At my local Boat N RV chain store: I found the paneling with the white textured pattern on it. They actually had it in stock! It was called Adorn Mansion Arctic White. It came in 4'x8' sheet for $40 a piece. They also had the ~1" strip that goes over the joint where it isn't flat. That is called batten stripping. It was only $3 a piece.

At Lowes: I found the plastic channel pieces that joint two boards that are both flat. It is called strip tileboard molding. Only a couple of dollars a piece.

I can now get enough materials to fix the ceiling damage. I also have some damage on the wall so I'm going to look around for matching wallpaper and the blue decorative stripe that goes over it.

The cabinet isn't in a damaged area. It looks very inconvenient to get out so I'm going to work around it.

Similarly, the valence has no visible screws or brackets at all. It's either stuck on with super adhesive, or screwed in from the outside.


Questions:

1. Any suggestions for where to locate similar wallpaper? I haven't even looked around yet, I was going to take a sample with me to the stores.

2. The wallboards look like they are attached with lots of small, narrow staples. I assume they came out of some type of air powered gun. Any suggestions on what type of nail or staple I can use without special tools?

Once I make more progress, I'll start posting more pictures.

The project is slowing moving along.
You have done well finding actual panels at an RV store!!! Great!

I'll second Vcrt's comments on the commercail wall paper. They were taking it off the wall here for work a while ago and I quizzed the installer on it. This is very different than home wall paper. Some day if I ever do rebuild my camper from the ground up, I was researching going this method.

The wallboards of the newer campers are glued and stapled. Over the years some of the glue strength lessens and some is still welded on. That actual wallboard bonding creates a stiffness in the camper.

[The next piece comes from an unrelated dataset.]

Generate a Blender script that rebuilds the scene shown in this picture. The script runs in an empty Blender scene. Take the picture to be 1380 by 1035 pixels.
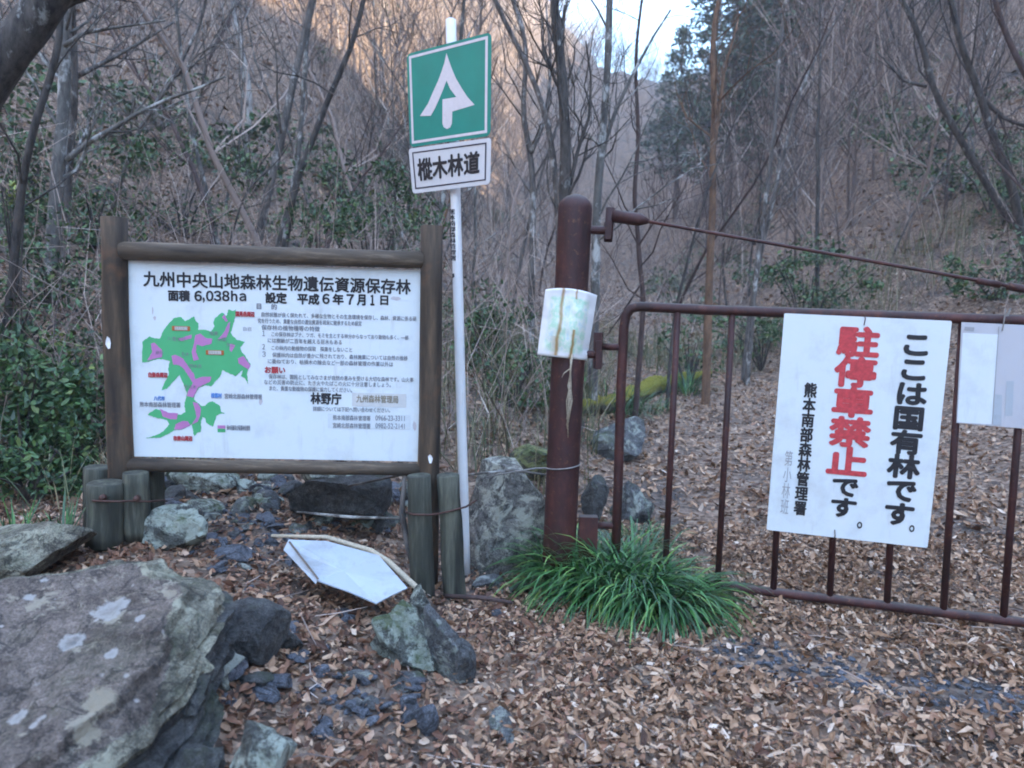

Power staple guns have come down in price from years back. However they are still a qty of $$. Barbed paneling nails is an option if you can still find them. I still have some from many years ago and use one every now and then. However on an entire wall, I myself would buy a new tool and get the air or electric stapler. My fingers would get beat too much putting that many of those little paneling nails in. Or use needle nose pliers to hold the nail.